* begin *

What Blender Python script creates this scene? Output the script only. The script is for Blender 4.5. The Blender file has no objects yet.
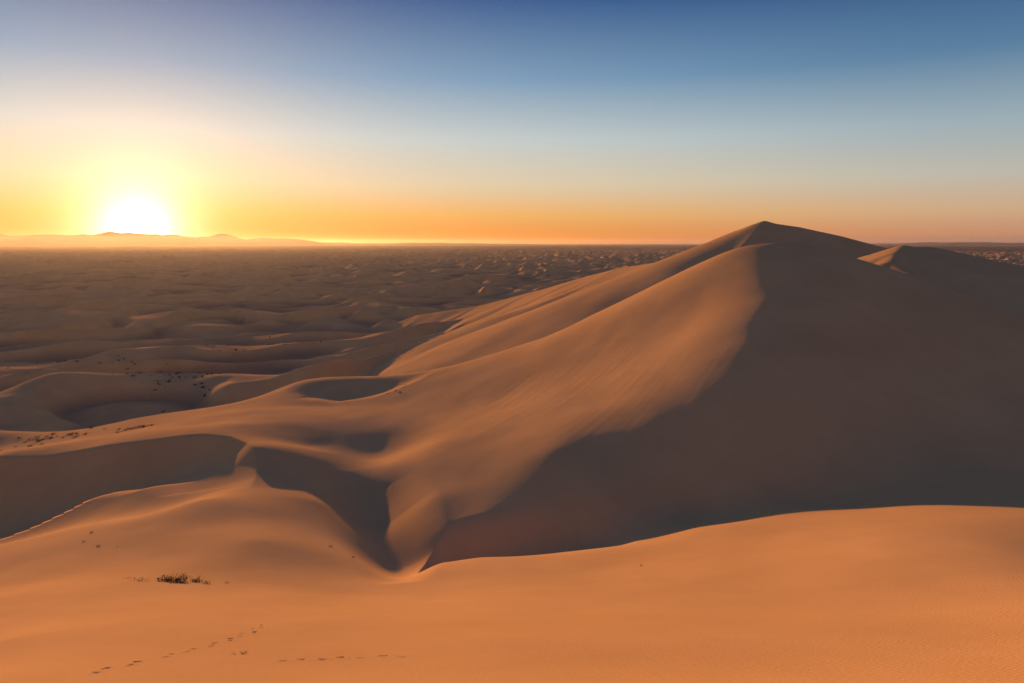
import bpy, math, numpy as np
from mathutils import Vector
F=683.0
scene=bpy.context.scene
scene.view_settings.view_transform='Standard'; scene.view_settings.look='None'; scene.view_settings.exposure=0

# ------------------------------------------------------------------ noise
rng=np.random.RandomState(7)
PERM=rng.permutation(512); G=rng.rand(512)*2*np.pi; GX=np.cos(G); GY=np.sin(G)
def gnoise(x,y):
    xi=np.floor(x).astype(np.int64); yi=np.floor(y).astype(np.int64)
    xf=x-xi; yf=y-yi
    u=xf*xf*xf*(xf*(xf*6-15)+10); v=yf*yf*yf*(yf*(yf*6-15)+10)
    def g(ix,iy,dx,dy):
        k=PERM[(PERM[ix&511]+iy)&511]
        return GX[k]*dx+GY[k]*dy
    a=g(xi,yi,xf,yf); b=g(xi+1,yi,xf-1,yf); c=g(xi,yi+1,xf,yf-1); d=g(xi+1,yi+1,xf-1,yf-1)
    return ((a+(b-a)*u)+((c+(d-c)*u)-(a+(b-a)*u))*v)*1.5
def fbm(x,y,o=3):
    s=0;a=1
    for i in range(o):
        s=s+a*gnoise(x+i*17.3,y-i*9.1); x=x*2.03; y=y*2.03; a*=.5
    return s
def smax(a,b,k):
    h=np.clip(.5+.5*(a-b)/k,0,1)
    return b+(a-b)*h+k*h*(1-h)
def sstep(a,b,x):
    t=np.clip((x-a)/(b-a),0,1); return t*t*(3-2*t)

# ------------------------------------------------------------------ near dune control points (image pixel u, v, assumed distance)
S=[
(0,683,20),(256,683,20),(512,683,19),(768,683,18),(1024,683,17),
(0,640,29),(256,640,29),(512,640,28),(768,640,27),(1024,640,25),
(0,600,45),(256,600,45),(512,600,46),(768,600,40),(1024,600,34),
(1024,560,45),(1024,520,60),(1024,485,78),(1024,475,84),
(800,560,51),(800,525,68),(800,507,78),(800,500,82),
(700,545,66),(700,528,75),(700,512,84),
(600,570,60),(600,548,72),(600,535,81),
(370,595,53),(372,577,62),(480,570,63),(480,557,71),
(150,560,62),(150,525,75),(0,545,81),(0,570,64),(100,522,82),(200,500,84),(260,500,86),(258,447,110),(260,540,67),
(150,514,86),(100,518,91),(50,532,90),(0,543,90),(200,496,93),(232,484,96),
(-200,560,90),(-200,620,55),(-200,700,25),(1250,600,40),(1250,520,70),
# crest of the left bowl
(0,457,132),(100,447,125),(150,440,124),(200,434,123),(-100,470,142),(-100,535,112),
(200,424,141),(100,437,149),(0,453,151),(250,425,132),
# low ridge on the near side of the trough
(290,466,106),(315,500,91),(345,545,75),(310,445,125),(290,432,132),
(395,560,75),(440,552,81),(500,547,81),
# tongue, hollow
(362,505,95),(385,500,96),
(330,418,148),(330,405,172),(400,400,168),(260,410,158),
# apron ridge
(350,378,215),(300,382,215),(260,396,205),(230,404,195),(150,416,185),(80,430,176),(0,447,165),(-120,465,165),
(430,500,93),(470,480,98),(450,440,117),(420,430,130),(350,440,129),(480,530,83),
]
NSHARP=len(S)
S+=[
# left shoulder of the main dune
(500,352,200),(440,370,208),(500,400,145),(500,450,106),(500,500,90),(550,335,190),(550,400,130),(550,450,100),(550,500,88),
(600,312,182),(600,350,150),(600,400,119),(600,450,98),(600,500,86),
]
NMID=len(S)
S+=[ # skyline of the main dune
(770,243,165),(740,247,167),(720,254,170),(700,263,172),(680,273,174),(650,288,176),(820,247,161),(860,260,155),(900,273,148),(940,288,141),(1024,325,128),(1200,400,112),
]
NSKY=len(S)
S+=[ # face of the main dune
(770,262,147),(770,300,129),(770,350,111),(770,400,98.5),(770,450,88),(770,490,81),(820,257,151),
(820,300,129),(900,300,134),(900,350,115),(900,420,97),(900,475,85),(1024,400,105),(1024,450,91),
(700,300,150),(680,330,140),(680,400,107),(680,460,88),
]
P=[((u-512)/F*Y, Y, -(v-243)/F*Y) for u,v,Y in S]
lam=[1e-4]*NSHARP+[1e-3]*(NMID-NSHARP)+[6e-3]*(NSKY-NMID)+[2.5e-2]*(len(S)-NSKY)
P+=[(0,0,-2.0),(6,0,-2.2),(-6,0,-2.8),(0,5,-4.2),(0,10,-7.2),(-8,10,-7.8),(8,10,-7),(0,-12,-2.5),(-30,0,-9),(30,0,-4),(35,25,-13),(-30,20,-15),
 (0,-60,-15),(60,-40,-20),(-60,-40,-25),(-120,0,-42),(-130,60,-58),(-150,150,-80),(-130,215,-72),(-95,232,-66),(-60,250,-68),(-10,250,-64),
 (62,205,-16),(94,197,-20),(32,225,-32),(114,186,-28),(60,250,-50),(112,225,-50),(180,180,-60),(190,100,-62),(140,35,-35),(80,10,-15),(0,232,-48),(-30,236,-56)]
for a in range(-80,81,10):
    P.append((300*math.sin(math.radians(a)),300*math.cos(math.radians(a)),-105))
for a in range(0,360,20):
    P.append((430*math.sin(math.radians(a)),430*math.cos(math.radians(a)),-170))
lam+=[1e-4]*(len(P)-len(lam))
P=np.array(P,float); sc=100.0
X0=P[:,:2]/sc; n=len(P)
def phi(r2): return .5*r2*np.log(r2+1e-12)
D2=((X0[:,None]-X0[None])**2).sum(-1)
A=np.zeros((n+3,n+3)); A[:n,:n]=phi(D2)+np.diag(lam)
A[:n,n]=1;A[:n,n+1:]=X0;A[n,:n]=1;A[n+1:,:n]=X0.T
W=np.linalg.solve(A,np.concatenate([P[:,2],np.zeros(3)]))
def tps(x,y):
    out=np.empty_like(x)
    q=np.stack([x,y],-1)/sc
    for i in range(0,len(x),20000):
        c=q[i:i+20000]
        d=(c[:,None,0]-X0[None,:,0])**2+(c[:,None,1]-X0[None,:,1])**2
        out[i:i+20000]=phi(d)@W[:n]+W[n]+c@W[n+1:]
    return out
def W3(u,v,Y): return ((u-512)/F*Y,Y)
def carve(x,y,pts,a,b,soft=False):
    """slip face: sand removed on the right-hand side of a crest line. pts: (x,y,depth,width)"""
    best=np.full(x.shape,1e9); dep=np.zeros(x.shape); wid=np.ones(x.shape); sd_=np.zeros(x.shape)
    for (ax,ay,aa,aw),(bx,by,ba,bw) in zip(pts[:-1],pts[1:]):
        dx,dy=bx-ax,by-ay; L2=dx*dx+dy*dy
        t=np.clip(((x-ax)*dx+(y-ay)*dy)/L2,0,1)
        px=x-(ax+t*dx); py=y-(ay+t*dy); d=np.sqrt(px*px+py*py)
        side=-(dx*py-dy*px)
        m=d<best-1e-9
        best=np.where(m,d,best); dep=np.where(m,aa+t*(ba-aa),dep); wid=np.where(m,aw+t*(bw-aw),wid); sd_=np.where(m,side,sd_)
    t=best/wid
    up=.5-.5*np.cos(np.pi*np.clip(t/a,0,1)) if soft else np.sin(np.clip(t/a,0,1)*np.pi/2)
    f=np.where(t<a,up,.5+.5*np.cos(np.pi*np.clip((t-b)/(1-b),0,1)))
    return np.where(sd_>0,-dep*f,0)
BOWL=[W3(-220,0,150)+(0,46),W3(-100,0,142)+(5,54),W3(0,0,132)+(7.0,52),W3(50,0,128)+(7.0,47),W3(100,0,125)+(6.8,44),W3(150,0,124)+(6.4,42),W3(200,0,123)+(5.8,38),W3(232,0,120)+(4.6,32),W3(248,0,114)+(3.4,25),W3(256,0,107)+(2.0,18),W3(256,0,99)+(.8,13),W3(250,0,93)+(0,9)]
TROUGH=[W3(272,0,116)+(0,14),W3(284,0,107)+(.8,18),W3(296,0,98)+(2.0,19),W3(309,0,89)+(2.6,18),W3(327,0,77)+(2.3,15),W3(344,0,68)+(1.5,11),W3(356,0,62)+(.7,8),W3(367,0,58)+(0,6)][::-1]
POCKET=[W3(300,0,205)+(0,14),W3(330,0,204)+(1.6,26),W3(370,0,202)+(2.6,30),W3(405,0,200)+(1.6,26),W3(440,0,198)+(0,14)]
FOOT=[W3(640,0,73)+(0,8),W3(590,0,73)+(1.0,13),W3(540,0,72.5)+(2.0,15),W3(490,0,71.5)+(2.6,16),W3(450,0,70)+(2.2,14),W3(420,0,69)+(.8,12),W3(400,0,69)+(0,9)]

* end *

- _YOUR INSTRUCTIONS_
From the top of the listing above, repeat each line exactly until you reach the line containing "t=np.clip((x-a)/(b-a),0,1); return t*t*(3-2*t)", and repeat that one too. Leave the pictures out.

- _RESPONSE TO THE EXERCISE_
What Blender Python script creates this scene? Output the script only. The script is for Blender 4.5. The Blender file has no objects yet.
import bpy, math, numpy as np
from mathutils import Vector
F=683.0
scene=bpy.context.scene
scene.view_settings.view_transform='Standard'; scene.view_settings.look='None'; scene.view_settings.exposure=0

# ------------------------------------------------------------------ noise
rng=np.random.RandomState(7)
PERM=rng.permutation(512); G=rng.rand(512)*2*np.pi; GX=np.cos(G); GY=np.sin(G)
def gnoise(x,y):
    xi=np.floor(x).astype(np.int64); yi=np.floor(y).astype(np.int64)
    xf=x-xi; yf=y-yi
    u=xf*xf*xf*(xf*(xf*6-15)+10); v=yf*yf*yf*(yf*(yf*6-15)+10)
    def g(ix,iy,dx,dy):
        k=PERM[(PERM[ix&511]+iy)&511]
        return GX[k]*dx+GY[k]*dy
    a=g(xi,yi,xf,yf); b=g(xi+1,yi,xf-1,yf); c=g(xi,yi+1,xf,yf-1); d=g(xi+1,yi+1,xf-1,yf-1)
    return ((a+(b-a)*u)+((c+(d-c)*u)-(a+(b-a)*u))*v)*1.5
def fbm(x,y,o=3):
    s=0;a=1
    for i in range(o):
        s=s+a*gnoise(x+i*17.3,y-i*9.1); x=x*2.03; y=y*2.03; a*=.5
    return s
def smax(a,b,k):
    h=np.clip(.5+.5*(a-b)/k,0,1)
    return b+(a-b)*h+k*h*(1-h)
def sstep(a,b,x):
    t=np.clip((x-a)/(b-a),0,1); return t*t*(3-2*t)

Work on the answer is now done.